Tanto è meglio esplicitato, dal poeta di Spadola, nella lirica Amore e poesia, in cui v’è scritto che “Serti d’alloro non ho mai cercato,/né lodi vane della fallace gente/o delle corse il premio, tanto ambito!/Gioie d’amor, bramai, intensamente,//e delle Muse il canto melodioso./L’Amor, negli occhi tuoi, i miei trovaro,/Franca cara, e sul grazioso tuo viso,/di pudico sorriso mai avaro.// E delle Muse, pur, gustai il canto,/ pago sostando all’ombra del Parnaso/e la sua cima mai osar scalare:// fù, per Amor, che l’estro mio, sospinto/da studi classici, educati all’uso,/quest’insito desio colle appagare!
Insomma, come ben sottolinea, in quarta di copertina, Francesco Pregoni, la poesia dei coniugi Zangari Del Prato, “sulla quale bisogna seriamente riflettere e meditare, rispecchia la vita con le sue luci e le sue ombre, le gioie e i dolori, i sogni, i sogni e le necessità; rispecchia l’uomo e la società, così come sono nella realtà; rispecchia l’amore, cantato con nobiltà di pensiero e soavità di rime musicali…”

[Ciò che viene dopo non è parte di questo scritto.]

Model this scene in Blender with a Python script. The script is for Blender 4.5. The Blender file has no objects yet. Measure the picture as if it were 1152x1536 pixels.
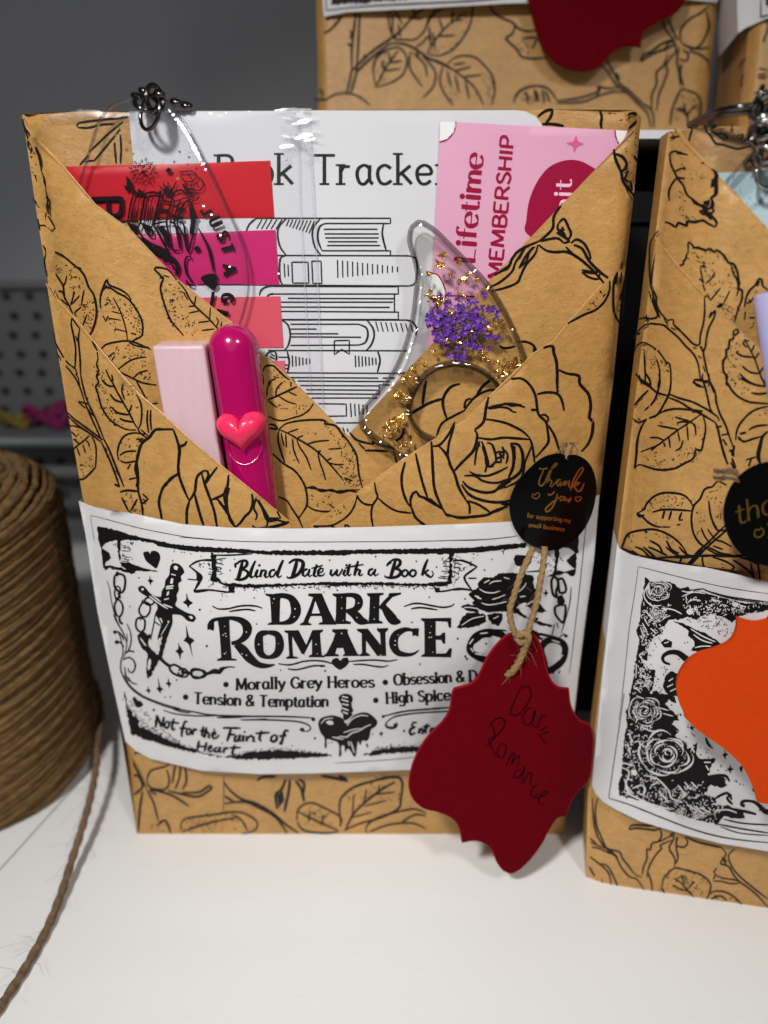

Al postutto, mi piace riportare, facendole anche mie, le parole che gli amici Franca e Mario hanno voluto riferire in prefazione come monumento/monito alle nuove generazioni. Leggiamole: “Abbiamo voluto affidare questi pensieri alla stampa, non solo perché spinti dall’apprezzamento espresso dai nostri preparati figli; ma anche perché il nostro sano cuore di carne, nel quale palpita ancora e vive il miraggio luminoso verso i semplici e preziosi ideali, non ha permesso che essi andassero perduti: senza frode imparammo la conoscenza, e senza invidia la doniamo – ah! Se l’uomo riuscisse a dominare l’innato istinto ribelle, facendo trionfare sempre la verità e la giustizia; forse questa valle di lacrime si trasformerebbe in un Eden di serena vita sociale!” Meraviglioso! Poesia dalla forte valenza pedagogica!